Written problem —
In the entries below, count the lines holding "Write". Reply with the number only.

Recorded data —
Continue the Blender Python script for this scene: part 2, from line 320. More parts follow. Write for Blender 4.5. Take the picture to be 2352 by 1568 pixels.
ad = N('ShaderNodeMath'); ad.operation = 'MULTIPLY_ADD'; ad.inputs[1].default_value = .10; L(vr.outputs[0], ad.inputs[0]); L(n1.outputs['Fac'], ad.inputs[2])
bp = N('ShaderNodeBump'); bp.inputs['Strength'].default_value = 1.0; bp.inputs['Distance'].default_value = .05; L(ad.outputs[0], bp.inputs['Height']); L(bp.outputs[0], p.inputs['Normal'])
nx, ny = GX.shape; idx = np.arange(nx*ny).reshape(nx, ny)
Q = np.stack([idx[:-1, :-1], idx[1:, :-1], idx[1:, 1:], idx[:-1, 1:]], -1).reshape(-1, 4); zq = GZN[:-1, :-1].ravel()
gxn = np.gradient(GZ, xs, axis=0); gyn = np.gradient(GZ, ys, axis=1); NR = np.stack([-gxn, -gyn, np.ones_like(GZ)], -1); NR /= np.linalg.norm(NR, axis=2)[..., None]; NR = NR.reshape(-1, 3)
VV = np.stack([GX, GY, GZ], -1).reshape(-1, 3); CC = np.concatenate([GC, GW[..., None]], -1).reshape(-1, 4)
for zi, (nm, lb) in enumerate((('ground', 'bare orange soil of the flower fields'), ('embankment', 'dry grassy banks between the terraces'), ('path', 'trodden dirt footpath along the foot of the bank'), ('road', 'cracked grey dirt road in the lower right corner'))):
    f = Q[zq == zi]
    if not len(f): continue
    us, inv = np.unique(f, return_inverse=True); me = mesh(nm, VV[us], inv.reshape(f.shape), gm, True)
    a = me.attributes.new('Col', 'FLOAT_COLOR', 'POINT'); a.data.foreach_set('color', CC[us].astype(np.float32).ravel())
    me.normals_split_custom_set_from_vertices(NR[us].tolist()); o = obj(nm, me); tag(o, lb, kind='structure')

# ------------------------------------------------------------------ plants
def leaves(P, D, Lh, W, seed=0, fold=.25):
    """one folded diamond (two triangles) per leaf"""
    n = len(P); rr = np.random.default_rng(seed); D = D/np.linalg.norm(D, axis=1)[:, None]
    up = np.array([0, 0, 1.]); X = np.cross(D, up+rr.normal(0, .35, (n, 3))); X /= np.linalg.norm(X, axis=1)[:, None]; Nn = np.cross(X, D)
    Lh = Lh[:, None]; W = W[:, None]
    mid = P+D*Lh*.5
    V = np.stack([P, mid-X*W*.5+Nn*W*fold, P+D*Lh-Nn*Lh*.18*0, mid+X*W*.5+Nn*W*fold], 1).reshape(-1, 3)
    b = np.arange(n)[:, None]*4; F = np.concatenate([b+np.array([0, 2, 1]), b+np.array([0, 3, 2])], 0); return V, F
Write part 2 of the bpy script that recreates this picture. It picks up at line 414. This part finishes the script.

Worked solution —
2